As the years went by, we’d exchange the occasional letter or phone call, in addition to seeing each other at conventions, where we’d make the time to do some catching up. After he’d begun dating the ’50s B-movie actress Yvette Vickers, I went to my mailbox one day to find an envelope with an 8X10 glossy, taken on the set of Attack of the Giant Leeches, she’d signed for me. For my part, I sent him a cassette tape of Dreamsville, one of my all-time favorite LPs, featuring Henry Mancini’s ultracool jazz orchestra behind vocalist Lola Albright, who played Edie Hart on the Peter Gunn TV series. In 1991, when Disney put out the Rocketeer movie, I was able to interview Dave for the Tulsa World, where I was working as an entertainment writer. Later, he told me that the picture had been the No. 10 moneymaker for that summer – which, unfortunately, wasn’t quite big enough to trigger the planned sequels and other spinoffs.

After the Rocketeer comic-book stories hit, and especially after the movie, Dave Stevens became a huge star on the convention circuit. His Betty character, a tribute to ’50s pin-up queen Bettie Page, led to Ms. Page’s rediscovery, and Dave ended up becoming the most famous pin-up artist since Alberto Vargas.

As fame increases, so do the demands on a person’s time and energies, and the last few times I saw Dave we talked through a stream of interruptions and distractions, which seemed to bemuse him a bit. It was clear that day that he did what he did from love, not a lust for fame or money. It may be clichâd to say that, but that doesn’t make it any less true.

Dave Stevens, to the end, remained one of those people you always look forward to seeing again. To know that you won’t be able to do that in this particular sphere of existence has saddened a great number of people, myself included.
While Dave died early – at 52, from leukemia – Mario DeMarco was 86 when he passed, having actually lived through the movie heyday of the B-western stars in the ’20s, ’30s and ’40s.

Mario and I never met, but we wrote one another, and I have several of his handcrafted B-western books in my library. I first became aware of him in 1979, after I’d left my college-teaching job to move back to my home turf and try to make it as a writer. The very first gig I got was at a tabloid-sized newsprint publication called The Big Reel, published out of North Carolina by a man who was, I believe, had a day job as a carpet cleaner. His name was Don Key, and his publication, slanted toward the old westerns, was for folks who – in those pre home-video days – collected, sold, and traded stills, movie-related publications, and 16mm films. Just after we’d moved, I saw a notice that he was looking for a book reviewer for The Big Reel. The pay was a penny a word, and you got to keep the books and magazines sent to you for review, as well as receiving a gratis subscription to the publication itself.

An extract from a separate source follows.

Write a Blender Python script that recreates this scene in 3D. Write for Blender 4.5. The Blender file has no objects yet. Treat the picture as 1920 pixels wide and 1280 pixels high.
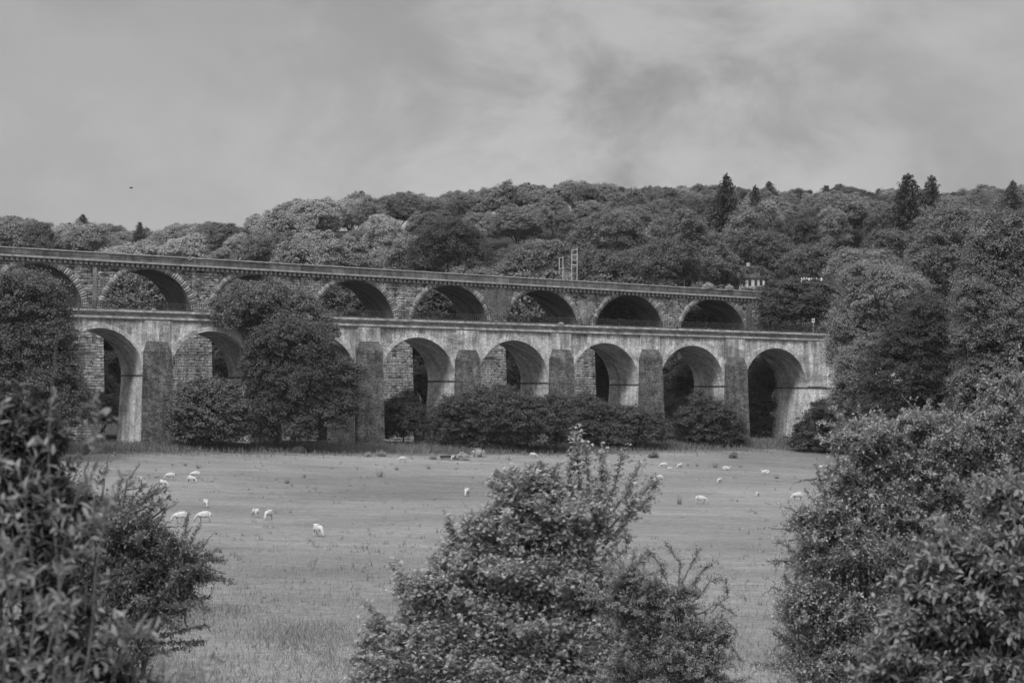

I’ve never been much of a reviewer, but it was a paying gig, so I applied. For the next couple of years or so – before the mag was inundated with amateur critics who’d do the job for free – I got a check every three months right on the dot, and that $45 paid for a lot of groceries in those days.

Mario DeMarco was doing line drawings, coupled with biographical nuggets, for The Big Reel, and he crafted a little logo for my column. Right after I started working for the magazine, he sent me his self-published Yours Truly, Tom Mix, a “photostory” of the great western star, along with a letter talking about how the book “wasn’t meant to be a ‘classic’ – it was printed at my expense (and extremely expensive) for the fans who really loved Tom – and for the collectors too – for in it went a lot of love and care.”

There was a lot of love and care in everything Mario did to help keep the B-westerns alive, and perhaps to help telegraph their joys to a generation that didn’t grow up with Saturday afternoon shoot-’em-ups. And a lot of love and care went into Dave Stevens’ wondrous work as well. They were working very different sides of Nostalgia Alley, certainly, but Dave Stevens and Mario DeMarco covered their respective turfs with joy and wonder, working with the benign ghosts that haunted them to create new images for our dreams and daydreams.

For my money, those were two lives well lived.